Federico
Federico

Reputation: 1090

Alternatives to global array or "array" of '#define's?

My current code uses some #defines to have all the constants in a single .h file.

A new modification to the program specification is coming this way and this will require some of the constants to be case-dependant, i.e. a variable will set the case (of 3 possible) and according to it the appropriate value must be used for some of these constants, e.g:

#define CONSTANT1 1.0F
#define CONSTANT2 2.0F

float foo(float var)
{
    return (CONSTANT1 + CONSTANT2*var);
}

I can currently think of approaching this problem in 2 ways:

Way1- have a #define for each of the possible values, implement a switch-case with 3 copies of the code and in each use the corresponding constant

#define CONSTANT1_a 1.0F
#define CONSTANT2_a 2.0F

#define CONSTANT1_b 2.0F
#define CONSTANT2_b 3.0F

#define CONSTANT1_c 3.0F
#define CONSTANT2_c 4.0F

switch(var_case)
{
case 0:
     float foo(float var)
     {
         return (CONSTANT1_a + CONSTANT2_a*var);
     }
case 1:
     float foo(float var)
     {
         return (CONSTANT1_b + CONSTANT2_b*var);
     }
case 2:
     float foo(float var)
     {
         return (CONSTANT1_c + CONSTANT2_c*var);
     }
}

Way2- have the constants no more as #defines, but as global arrays defined at the top of the corresponding file and have a single implementation of the code with the "case" that selects the position in the array

float CONSTANT1 [] = {1.0F,2.0F,3.0F};
float CONSTANT2 [] = {2.0F,3.0F,4.0F};

float foo(float var)
{
    return (CONSTANT1[var_case] + CONSTANT2[var_case]*var);
}

I tend towards the second solution, as it seems more maintanable and clean, but the use of global arrays does not sound great. Is there an alternative? Is there a way to have a #define containing an array? (or something equivalent)
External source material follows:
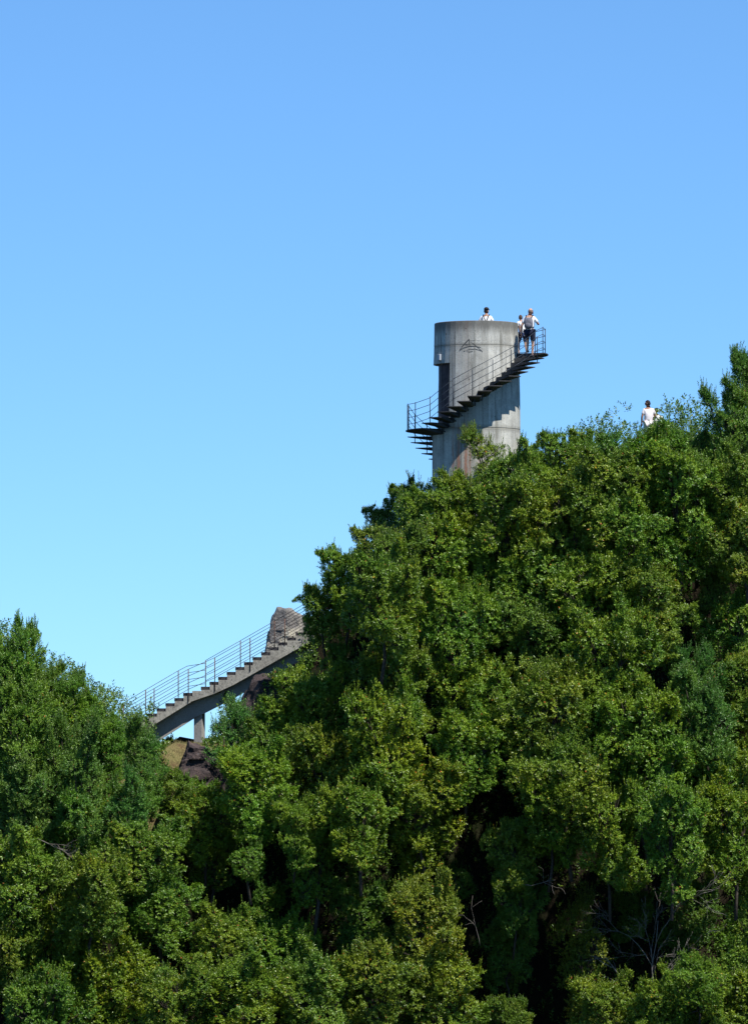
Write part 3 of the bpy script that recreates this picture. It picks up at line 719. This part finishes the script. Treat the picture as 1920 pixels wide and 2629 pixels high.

EDIT: my apologies for not mentioning before. The code must be C89 (ANSI C).

Upvotes: 0

Views: 199

Answers (2)

user694733
user694733

Reputation: 16043

Using global arrays for constants is fine. Your preprocessor constants were already global in the first place. Just add const and you are done.

constants.c

const float CONSTANT1 [] = {1.0F,2.0F,3.0F};
const float CONSTANT2 [] = {2.0F,3.0F,4.0F};

constants.h

extern const float CONSTANT1 [];
extern const float CONSTANT2 [];

Or, if you want to make arrays private to your current compilation unit, add static.

static const float CONSTANT1 [] = {1.0F,2.0F,3.0F};

Upvotes: 5

Vincent
Vincent

Reputation: 329

I can't verify this right now, but this might work: A #define Macro can be an array, or pretty much anything. Do it like this:

#define CONSTANTS int temp[]={1,2,3,4};
//.. Later..
int x = (CONSTANTS)[2];

All a #define does is say to the compiler: before you compile this, replace every instance in the code of the defined constant ( in this case CONSTANTS) with whatever comes after (in this case "temp[]={1,2,3,4}"). So the above code would be compiled as

int x = (temp[]={1,2,3,4})[2];

This becomes unreliable though, because temp would have to be a reserved variable name within that scope. I recommend using the switch or a standin variable plus a couple of ternary conditionals for a one-liner.